▶ **TASK**
Repeat the entire listing exactly.
<<<<
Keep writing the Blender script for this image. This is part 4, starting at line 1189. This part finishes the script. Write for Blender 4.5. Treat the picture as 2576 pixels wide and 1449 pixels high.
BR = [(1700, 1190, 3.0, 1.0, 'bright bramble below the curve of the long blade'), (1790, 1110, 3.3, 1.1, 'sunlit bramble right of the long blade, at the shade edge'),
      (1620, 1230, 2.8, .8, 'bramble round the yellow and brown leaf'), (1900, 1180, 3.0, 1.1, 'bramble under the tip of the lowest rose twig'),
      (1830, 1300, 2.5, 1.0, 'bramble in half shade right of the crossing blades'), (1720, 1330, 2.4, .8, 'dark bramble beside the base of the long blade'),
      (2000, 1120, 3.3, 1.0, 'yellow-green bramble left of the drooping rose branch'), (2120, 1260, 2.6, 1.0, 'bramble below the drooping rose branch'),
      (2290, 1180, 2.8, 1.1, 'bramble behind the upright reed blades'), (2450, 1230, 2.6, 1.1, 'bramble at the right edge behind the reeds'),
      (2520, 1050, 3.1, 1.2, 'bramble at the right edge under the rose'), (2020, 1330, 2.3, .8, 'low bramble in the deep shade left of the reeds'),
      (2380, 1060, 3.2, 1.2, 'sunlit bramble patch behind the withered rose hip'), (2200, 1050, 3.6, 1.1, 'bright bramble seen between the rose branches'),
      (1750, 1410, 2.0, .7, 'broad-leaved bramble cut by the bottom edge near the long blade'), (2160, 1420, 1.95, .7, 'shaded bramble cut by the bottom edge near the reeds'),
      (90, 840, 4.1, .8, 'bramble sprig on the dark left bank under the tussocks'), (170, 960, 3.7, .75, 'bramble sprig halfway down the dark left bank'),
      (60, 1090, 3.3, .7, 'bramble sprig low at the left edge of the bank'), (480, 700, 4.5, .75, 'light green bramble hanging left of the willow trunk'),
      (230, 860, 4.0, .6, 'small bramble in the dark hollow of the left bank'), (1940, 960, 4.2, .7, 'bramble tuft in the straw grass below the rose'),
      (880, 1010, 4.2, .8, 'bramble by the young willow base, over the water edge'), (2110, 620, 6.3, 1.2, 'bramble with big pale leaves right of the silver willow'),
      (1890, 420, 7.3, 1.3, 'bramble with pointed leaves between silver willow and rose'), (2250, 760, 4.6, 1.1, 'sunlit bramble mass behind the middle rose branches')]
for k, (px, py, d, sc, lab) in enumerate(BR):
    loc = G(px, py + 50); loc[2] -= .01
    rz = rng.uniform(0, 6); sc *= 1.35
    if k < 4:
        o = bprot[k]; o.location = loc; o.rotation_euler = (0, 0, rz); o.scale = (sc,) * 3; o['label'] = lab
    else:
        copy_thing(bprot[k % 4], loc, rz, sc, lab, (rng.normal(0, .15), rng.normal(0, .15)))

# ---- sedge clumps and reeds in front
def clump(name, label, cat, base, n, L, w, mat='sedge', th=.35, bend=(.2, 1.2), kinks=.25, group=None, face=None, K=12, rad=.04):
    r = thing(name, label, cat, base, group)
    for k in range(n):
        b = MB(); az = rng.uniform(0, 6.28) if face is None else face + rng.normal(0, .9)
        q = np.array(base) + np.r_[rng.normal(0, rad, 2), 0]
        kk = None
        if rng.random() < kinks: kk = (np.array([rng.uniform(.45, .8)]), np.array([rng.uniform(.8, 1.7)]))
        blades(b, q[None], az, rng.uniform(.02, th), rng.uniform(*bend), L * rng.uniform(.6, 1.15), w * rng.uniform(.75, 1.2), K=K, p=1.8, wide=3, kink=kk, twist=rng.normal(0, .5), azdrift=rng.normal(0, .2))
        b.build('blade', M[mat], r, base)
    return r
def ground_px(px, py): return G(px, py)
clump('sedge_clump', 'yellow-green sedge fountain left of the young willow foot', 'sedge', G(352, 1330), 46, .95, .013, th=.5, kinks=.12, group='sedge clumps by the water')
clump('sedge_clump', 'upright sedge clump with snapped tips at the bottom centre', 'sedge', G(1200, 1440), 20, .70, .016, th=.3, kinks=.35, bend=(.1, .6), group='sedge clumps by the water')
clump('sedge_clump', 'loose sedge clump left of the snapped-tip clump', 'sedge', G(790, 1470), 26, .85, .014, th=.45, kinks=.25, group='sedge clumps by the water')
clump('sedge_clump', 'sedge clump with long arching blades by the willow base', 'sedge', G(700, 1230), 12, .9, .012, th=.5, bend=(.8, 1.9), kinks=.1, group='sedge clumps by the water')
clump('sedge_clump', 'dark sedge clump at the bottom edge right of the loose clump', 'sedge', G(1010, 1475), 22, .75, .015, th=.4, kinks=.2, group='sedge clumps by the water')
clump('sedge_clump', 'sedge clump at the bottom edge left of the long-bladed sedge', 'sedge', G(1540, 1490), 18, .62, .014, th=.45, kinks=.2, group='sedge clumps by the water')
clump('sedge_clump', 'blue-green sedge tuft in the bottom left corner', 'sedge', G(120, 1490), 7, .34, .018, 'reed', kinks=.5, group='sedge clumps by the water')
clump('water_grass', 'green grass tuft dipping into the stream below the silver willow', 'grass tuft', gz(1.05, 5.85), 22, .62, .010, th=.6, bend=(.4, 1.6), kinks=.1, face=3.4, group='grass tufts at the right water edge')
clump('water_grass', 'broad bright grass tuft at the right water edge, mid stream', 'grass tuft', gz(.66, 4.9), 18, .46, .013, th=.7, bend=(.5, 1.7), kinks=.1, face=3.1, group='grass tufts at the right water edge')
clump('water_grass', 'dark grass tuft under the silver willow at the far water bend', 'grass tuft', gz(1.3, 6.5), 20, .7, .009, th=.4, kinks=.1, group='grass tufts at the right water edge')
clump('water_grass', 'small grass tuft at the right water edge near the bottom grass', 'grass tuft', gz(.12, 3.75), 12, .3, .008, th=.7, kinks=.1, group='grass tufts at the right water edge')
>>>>
▶ **TASK ANSWER**
Keep writing the Blender script for this image. This is part 4, starting at line 1189. This part finishes the script. Write for Blender 4.5. Treat the picture as 2576 pixels wide and 1449 pixels high.
BR = [(1700, 1190, 3.0, 1.0, 'bright bramble below the curve of the long blade'), (1790, 1110, 3.3, 1.1, 'sunlit bramble right of the long blade, at the shade edge'),
      (1620, 1230, 2.8, .8, 'bramble round the yellow and brown leaf'), (1900, 1180, 3.0, 1.1, 'bramble under the tip of the lowest rose twig'),
      (1830, 1300, 2.5, 1.0, 'bramble in half shade right of the crossing blades'), (1720, 1330, 2.4, .8, 'dark bramble beside the base of the long blade'),
      (2000, 1120, 3.3, 1.0, 'yellow-green bramble left of the drooping rose branch'), (2120, 1260, 2.6, 1.0, 'bramble below the drooping rose branch'),
      (2290, 1180, 2.8, 1.1, 'bramble behind the upright reed blades'), (2450, 1230, 2.6, 1.1, 'bramble at the right edge behind the reeds'),
      (2520, 1050, 3.1, 1.2, 'bramble at the right edge under the rose'), (2020, 1330, 2.3, .8, 'low bramble in the deep shade left of the reeds'),
      (2380, 1060, 3.2, 1.2, 'sunlit bramble patch behind the withered rose hip'), (2200, 1050, 3.6, 1.1, 'bright bramble seen between the rose branches'),
      (1750, 1410, 2.0, .7, 'broad-leaved bramble cut by the bottom edge near the long blade'), (2160, 1420, 1.95, .7, 'shaded bramble cut by the bottom edge near the reeds'),
      (90, 840, 4.1, .8, 'bramble sprig on the dark left bank under the tussocks'), (170, 960, 3.7, .75, 'bramble sprig halfway down the dark left bank'),
      (60, 1090, 3.3, .7, 'bramble sprig low at the left edge of the bank'), (480, 700, 4.5, .75, 'light green bramble hanging left of the willow trunk'),
      (230, 860, 4.0, .6, 'small bramble in the dark hollow of the left bank'), (1940, 960, 4.2, .7, 'bramble tuft in the straw grass below the rose'),
      (880, 1010, 4.2, .8, 'bramble by the young willow base, over the water edge'), (2110, 620, 6.3, 1.2, 'bramble with big pale leaves right of the silver willow'),
      (1890, 420, 7.3, 1.3, 'bramble with pointed leaves between silver willow and rose'), (2250, 760, 4.6, 1.1, 'sunlit bramble mass behind the middle rose branches')]
for k, (px, py, d, sc, lab) in enumerate(BR):
    loc = G(px, py + 50); loc[2] -= .01
    rz = rng.uniform(0, 6); sc *= 1.35
    if k < 4:
        o = bprot[k]; o.location = loc; o.rotation_euler = (0, 0, rz); o.scale = (sc,) * 3; o['label'] = lab
    else:
        copy_thing(bprot[k % 4], loc, rz, sc, lab, (rng.normal(0, .15), rng.normal(0, .15)))

# ---- sedge clumps and reeds in front
def clump(name, label, cat, base, n, L, w, mat='sedge', th=.35, bend=(.2, 1.2), kinks=.25, group=None, face=None, K=12, rad=.04):
    r = thing(name, label, cat, base, group)
    for k in range(n):
        b = MB(); az = rng.uniform(0, 6.28) if face is None else face + rng.normal(0, .9)
        q = np.array(base) + np.r_[rng.normal(0, rad, 2), 0]
        kk = None
        if rng.random() < kinks: kk = (np.array([rng.uniform(.45, .8)]), np.array([rng.uniform(.8, 1.7)]))
        blades(b, q[None], az, rng.uniform(.02, th), rng.uniform(*bend), L * rng.uniform(.6, 1.15), w * rng.uniform(.75, 1.2), K=K, p=1.8, wide=3, kink=kk, twist=rng.normal(0, .5), azdrift=rng.normal(0, .2))
        b.build('blade', M[mat], r, base)
    return r
def ground_px(px, py): return G(px, py)
clump('sedge_clump', 'yellow-green sedge fountain left of the young willow foot', 'sedge', G(352, 1330), 46, .95, .013, th=.5, kinks=.12, group='sedge clumps by the water')
clump('sedge_clump', 'upright sedge clump with snapped tips at the bottom centre', 'sedge', G(1200, 1440), 20, .70, .016, th=.3, kinks=.35, bend=(.1, .6), group='sedge clumps by the water')
clump('sedge_clump', 'loose sedge clump left of the snapped-tip clump', 'sedge', G(790, 1470), 26, .85, .014, th=.45, kinks=.25, group='sedge clumps by the water')
clump('sedge_clump', 'sedge clump with long arching blades by the willow base', 'sedge', G(700, 1230), 12, .9, .012, th=.5, bend=(.8, 1.9), kinks=.1, group='sedge clumps by the water')
clump('sedge_clump', 'dark sedge clump at the bottom edge right of the loose clump', 'sedge', G(1010, 1475), 22, .75, .015, th=.4, kinks=.2, group='sedge clumps by the water')
clump('sedge_clump', 'sedge clump at the bottom edge left of the long-bladed sedge', 'sedge', G(1540, 1490), 18, .62, .014, th=.45, kinks=.2, group='sedge clumps by the water')
clump('sedge_clump', 'blue-green sedge tuft in the bottom left corner', 'sedge', G(120, 1490), 7, .34, .018, 'reed', kinks=.5, group='sedge clumps by the water')
clump('water_grass', 'green grass tuft dipping into the stream below the silver willow', 'grass tuft', gz(1.05, 5.85), 22, .62, .010, th=.6, bend=(.4, 1.6), kinks=.1, face=3.4, group='grass tufts at the right water edge')
clump('water_grass', 'broad bright grass tuft at the right water edge, mid stream', 'grass tuft', gz(.66, 4.9), 18, .46, .013, th=.7, bend=(.5, 1.7), kinks=.1, face=3.1, group='grass tufts at the right water edge')
clump('water_grass', 'dark grass tuft under the silver willow at the far water bend', 'grass tuft', gz(1.3, 6.5), 20, .7, .009, th=.4, kinks=.1, group='grass tufts at the right water edge')
clump('water_grass', 'small grass tuft at the right water edge near the bottom grass', 'grass tuft', gz(.12, 3.75), 12, .3, .008, th=.7, kinks=.1, group='grass tufts at the right water edge')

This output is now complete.